INSTRUCTIONS TO FOLLOW —
Write out all lines holding the word "scene".

[start of STORED DATA]

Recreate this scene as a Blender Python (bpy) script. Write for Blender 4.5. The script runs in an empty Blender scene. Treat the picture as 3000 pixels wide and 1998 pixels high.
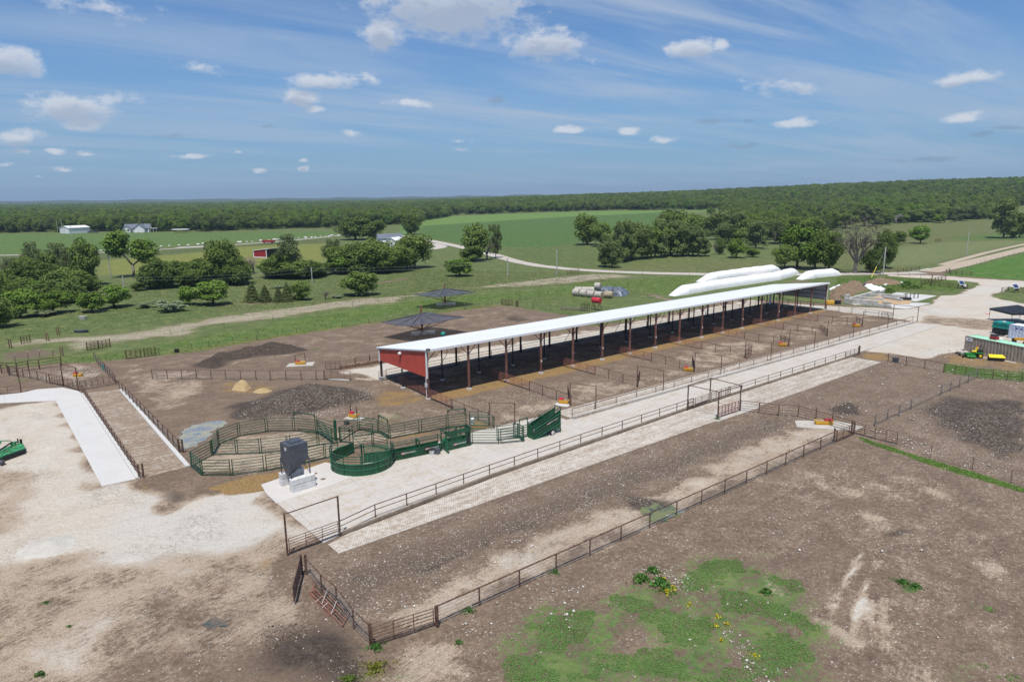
import bpy, math, random
import numpy as np
from mathutils import Vector, Matrix
R=math.radians
random.seed(7); rng=np.random.default_rng(7)
scn=bpy.context.scene; col=scn.collection
# ------------------------------------------------------------ camera
CAMZ=27.0; FPX=2000.0; PITCH=R(12.0); ROLL=R(0.6)
cr,sr,cp,sp=math.cos(ROLL),math.sin(ROLL),math.cos(PITCH),math.sin(PITCH)
cam=bpy.data.objects.new('camera',bpy.data.cameras.new('camera')); col.objects.link(cam)
R0=Vector((1,0,0)); U0=Vector((0,sp,cp)); Fw=Vector((0,cp,-sp))
cx,cy=cr*R0-sr*U0, sr*R0+cr*U0
m=Matrix((cx,cy,-Fw)).transposed().to_4x4(); m.translation=(0,0,CAMZ); cam.matrix_world=m
cam.data.sensor_width=36; cam.data.lens=24; cam.data.clip_start=.5; cam.data.clip_end=40000
scn.camera=cam
# ------------------------------------------------------------ light
SUN=Vector((-.05,-.38,1)).normalized()           # towards the sun
el=math.asin(SUN.z); az=math.atan2(SUN.x,SUN.y)
sl=bpy.data.lights.new('sun','SUN'); sl.energy=4.1; sl.angle=R(.55); sl.color=(1,.945,.86)
so=bpy.data.objects.new('sun',sl); so.rotation_euler=SUN.to_track_quat('Z','Y').to_euler(); col.objects.link(so)
scn.view_settings.view_transform='Standard'; scn.view_settings.look='None'; scn.view_settings.exposure=0.3; scn.view_settings.gamma=1
world=bpy.data.worlds.new('World'); scn.world=world; world.use_nodes=True

# ------------------------------------------------------------ pixel <-> world survey helpers (build time only)
T={'N':(0,0,1),'T1':(0,560,3.92),'T2':(600,560,3.92),'T3':(1200,560,3.92),'T4':(1800,560,3.92),'T5':(2400,500,3.92),
'U1':(0,900,3.92),'U2':(500,960,3.92),'U3':(1000,860,3.92),'U4':(1500,800,3.92),'U5':(2000,760,3.92),'U6':(2400,760,3.92),
'B1':(0,1198,1.96),'B2':(1000,1198,1.96),'B3':(2000,1198,1.96),
'C1':(540,1180,5.227),'C2':(780,1180,5.227),'C3':(940,1180,6.533),'C4':(1140,1160,7.84),'C5':(1360,1140,7.36),'C6':(780,1380,5.6),
'D1':(2780,860,7.127),'D2':(2400,800,5.8875),'D3':(2600,740,5.8875),'D4':(1980,1080,7.127),'D5':(0,1280,11.2),'D6':(840,1600,4.9),'D7':(2200,1160,1.6825)}
def sstep(a,b,x):
    t=np.clip((x-a)/(b-a),0,1); return t*t*(3-2*t)
def hz(x,y):
    """terrain height"""
    r=np.hypot(x,y); a=np.degrees(np.arctan2(x,y))
    A=24*sstep(3,37,a)+16*sstep(-12,8,a)
    h=A*sstep(560,1750,r)
    h=h+5*sstep(3200,4200,r)
    h=h+sstep(5200,8200,r)*(17+5*np.sin(a*1.3)+3*np.sin(a*3.1+1))*(1-sstep(0,18,a)*.6)
    return h
def ray(px,py):
    x=px-1500;y=-(py-999); x2=x*cr+y*sr; y2=-x*sr+y*cr
    return (x2, y2*sp+FPX*cp, y2*cp-FPX*sp)
def G(px,py,z=None):
    d=ray(px,py)
    if z is not None:
        t=(z-CAMZ)/d[2]; return (d[0]*t,d[1]*t)
    n=math.hypot(d[0],d[1])
    if d[2]<0 and -CAMZ/d[2]*n<555: t=-CAMZ/d[2]; return (d[0]*t,d[1]*t)
    t=550/n; dt=5/n
    while t*n<9000 and CAMZ+d[2]*t>float(hz(d[0]*t,d[1]*t)): t+=dt; dt*=1.015
    lo,hi=max(t-dt*1.05,0),t
    for _ in range(20):
        m=(lo+hi)/2
        if CAMZ+d[2]*m<=float(hz(d[0]*m,d[1]*m)): hi=m
        else: lo=m
    return (d[0]*hi,d[1]*hi)
def g(t,x,y,z=None):
    o=T[t]; px,py=o[0]+x/o[2],o[1]+y/o[2]
    if z is None and py>800: z=0
    return G(px,py,z)
def proj(x,y,z):
    z-=CAMZ; u=y*sp+z*cp; f=y*cp-z*sp
    a=x/f*FPX; b=u/f*FPX
    return 1500+a*cr-b*sr, 999-(a*sr+b*cr)
def hg(t,x,yb,yt):
    X,Y=g(t,x,yb); z0=float(hz(X,Y)); o=T[t]; lo,hi=0,60
    for _ in range(30):
        m=(lo+hi)/2
        if proj(X,Y,z0+m)[1]>o[1]+yt/o[2]: lo=m
        else: hi=m
    return lo
_pc={}
def P(s):
    if s in _pc: return _pc[s]
    out=_pc[s]=[];t=None
    for k in s.split():
        if ',' in k:
            a,b=k.split(','); out.append((float(a),float(b)) if t=='W' else (S(float(a),float(b)) if t=='S' else g(t,float(a),float(b))))
        else: t=k
    return out
TH=R(38.8); UX=(math.cos(TH),math.sin(TH)); O=(-11.5,89.6)
def S(a,b): return (O[0]+a*UX[0]-b*UX[1], O[1]+a*UX[1]+b*UX[0])
SM=Matrix.Translation((O[0],O[1],0))@Matrix.Rotation(TH,4,'Z')

# ------------------------------------------------------------ materials
def newmat(name):
    m=bpy.data.materials.new(name); m.use_nodes=True; nt=m.node_tree
    for n in list(nt.nodes): nt.nodes.remove(n)
    return m,nt
class NT:
    def __init__(s,nt): s.nt=nt
    def n(s,t,**k):
        o=s.nt.nodes.new(t)
        for a,b in k.items(): setattr(o,a,b)
        return o
    def l(s,a,b): s.nt.links.new(a,b)
    def val(s,sock,v):
        if isinstance(v,(int,float)): sock.default_value=v
        elif isinstance(v,(tuple,list)): sock.default_value=v if len(v)==len(sock.default_value) else (*v,1)
        else: s.l(v,sock)
    def math(s,op,a,b=0,c=0,clamp=False):
        o=s.n('ShaderNodeMath',operation=op); o.use_clamp=clamp
        s.val(o.inputs[0],a); s.val(o.inputs[1],b); s.val(o.inputs[2],c); return o.outputs[0]
    def vmath(s,op,a,b=(0,0,0)):
        o=s.n('ShaderNodeVectorMath',operation=op); s.val(o.inputs[0],a); s.val(o.inputs[1],b)
        return o.outputs['Value'] if op in('LENGTH','DOT_PRODUCT') else o.outputs[0]
    def noise(s,vec,scale,detail=4,rough=.55,dist=0,color=False):
        o=s.n('ShaderNodeTexNoise'); s.val(o.inputs['Scale'],scale); o.inputs['Detail'].default_value=detail
        o.inputs['Roughness'].default_value=rough; o.inputs['Distortion'].default_value=dist
        if vec is not None: s.l(vec,o.inputs['Vector'])
        return o.outputs['Color' if color else 'Fac']
    def mix(s,f,a,b,mode='MIX'):
        o=s.n('ShaderNodeMix',data_type='RGBA',blend_type=mode); s.val(o.inputs[0],f); s.val(o.inputs[6],a); s.val(o.inputs[7],b)
        return o.outputs[2]
    def sm(s,v,a,b,c=0,d=1):
        o=s.n('ShaderNodeMapRange',interpolation_type='SMOOTHSTEP'); s.val(o.inputs[0],v)
        for i,q in enumerate((a,b,c,d)): s.val(o.inputs[i+1],q)
        return o.outputs[0]
    def mapping(s,vec,scale=(1,1,1),rot=(0,0,0),loc=(0,0,0)):
        # rotate first, then scale
        o=s.n('ShaderNodeMapping',vector_type='TEXTURE'); s.l(vec,o.inputs[0]); o.inputs['Location'].default_value=loc
        o.inputs['Rotation'].default_value=tuple(-r for r in rot); o.inputs['Scale'].default_value=tuple(1/k for k in scale); return o.outputs[0]
    def bump(s,h,st=.3,d=.05):
        o=s.n('ShaderNodeBump'); o.inputs['Strength'].default_value=st; o.inputs['Distance'].default_value=d; s.l(h,o.inputs['Height']); return o.outputs[0]
    def out(s,sh): o=s.n('ShaderNodeOutputMaterial'); s.l(sh,o.inputs[0])
    def bsdf(s,c,rough=.7,metal=0,normal=None,spec=.4):
        b=s.n('ShaderNodeBsdfPrincipled'); s.val(b.inputs['Base Color'],c); s.val(b.inputs['Roughness'],rough)
        b.inputs['Metallic'].default_value=metal; b.inputs['Specular IOR Level'].default_value=spec
        if normal is not None: s.l(normal,b.inputs['Normal'])
        return b.outputs[0]
def mat(name,c,rough=.6,metal=0,amt=.18,sc=3.0,rust=None,rustamt=.4,bump=0,spec=.4,ribs=None):
    m,nt=newmat(name); q=NT(nt); tc=q.n('ShaderNodeTexCoord').outputs['Object']
    geo=q.n('ShaderNodeNewGeometry').outputs['Position']
    n1=q.noise(geo,sc,5,.6); dark=tuple(v*(1-amt*2) for v in c); lite=tuple(min(1,v*(1+amt*1.5)) for v in c)
    cc=q.mix(q.sm(n1,.3,.7),dark,lite)
    if rust: cc=q.mix(q.sm(q.noise(geo,sc*1.7,6,.65),.62-rustamt*.25,.72),cc,rust)
    nr=None
    if ribs:
        ax,per,dep=ribs; x=q.n('ShaderNodeSeparateXYZ'); q.l(tc,x.inputs[0])
        w=q.math('PINGPONG',x.outputs[ax],per/2); nr=q.bump(q.sm(w,per*.3,per*.45),1.0,dep)
    elif bump: nr=q.bump(q.noise(geo,sc*4,5,.6),bump,.05)
    q.out(q.bsdf(cc,rough,metal,nr,spec)); return m
M={}
M['rust']=mat('rusty_pipe',(.13,.075,.055),.75,.2,.3,4,rust=(.22,.10,.06),rustamt=.3)
M['rustred']=mat('red_brown_paint',(.25,.105,.08),.6,0,.18,2,rust=(.16,.08,.055),rustamt=.2)
M['galv']=mat('weathered_steel_post',(.18,.17,.17),.6,.3,.2,3,rust=(.13,.07,.05),rustamt=.5)
M['wire']=mat('steel_cable',(.35,.33,.31),.5,.5,.1)
M['green']=mat('green_powder_coat',(.008,.068,.032),.38,0,.15,1.2,spec=.5)
M['green2']=mat('light_green_edge',(.02,.16,.075),.35,0,.1,1.5)
M['sheet']=mat('green_sheet_steel',(.009,.078,.034),.42,0,.22,.8,spec=.45)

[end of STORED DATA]

WRITTEN ANSWER —
Recreate this scene as a Blender Python (bpy) script. Write for Blender 4.5. The script runs in an empty Blender scene. Treat the picture as 3000 pixels wide and 1998 pixels high.
scn=bpy.context.scene; col=scn.collection